The libertarian roots of the Internet run deep. It was the place where innovation trumped experience, where the little guy had as big a megaphone as the largest network, where the small business could reach a global market, where the public could regulate far better than any government. No one imagined that the megaphone would become so loud or that it would speak so often of penis enlargement pills and opportunities for unusual financial transactions in Nigeria.

As the quantity of spam rises to drown out other e-mail, the libertarian is being replaced by the draconian. Regulate it, ban it, censor it, tax it, the cries rise up. Do something, anything, to keep it out of my mailbox.Internet companies boast of their spam-fighting tools. There are, in fact, a wide range of proposals for taming spam. Some involve technological innovation or legislation; many involve both. "It is clear we must act,' Senator John McCain, Republican of Arizona, said last week at a hearing on spam before the Commerce Committee, which he heads. "For Congress's part, we should make no mistake. Unless we can effectively enforce the laws we write, those laws will have little meaning or deterrent effect on any would-be purveyor of spam."

Most of the bills in Congress are built around imposing penalties for sending deceptive e-mail, like a message from "jenny" with the subject of "About last night." Some also want to make it easy to spot spam, typically by requiring the label ADV in the subject line of commercial e-mail. But what exactly is spam? Some say it is any e-mail you didn't ask for. But if that standard were applied to postal mail, entire industries like credit cards and catalogs would come to a halt. Those companies want to ensure that any crackdown on spam doesn't prevent them from moving their business into the electronic age. So far, the bills in Congress say that it is enough to let e-mail recipients opt out and to give them an easy way to avoid future e-mail. Some states are considering a tougher standard, banning all e-mail to people who don't opt in, or request it.

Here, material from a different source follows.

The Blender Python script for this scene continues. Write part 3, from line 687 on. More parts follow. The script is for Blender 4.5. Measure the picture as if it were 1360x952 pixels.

Others are taking matters into their own hands. Volunteer spam fighters are creating lists of Internet addresses of spammers to boycott. And some Internet service providers are preparing to dig even deeper moats around people's in-boxes, blocking mail from anyone the recipient doesn't already know. The biggest potential reductions in spam may come from some more radical ideas, like imposing a small fee, like a postage stamp, for sending e-mail. And much of the spam problem could be stopped if the recipient of an e-mail message could verify the identity of the sender. But checking ID's at the door, in effect, is quite a change for a system virtually hardwired for libertarian anonymity.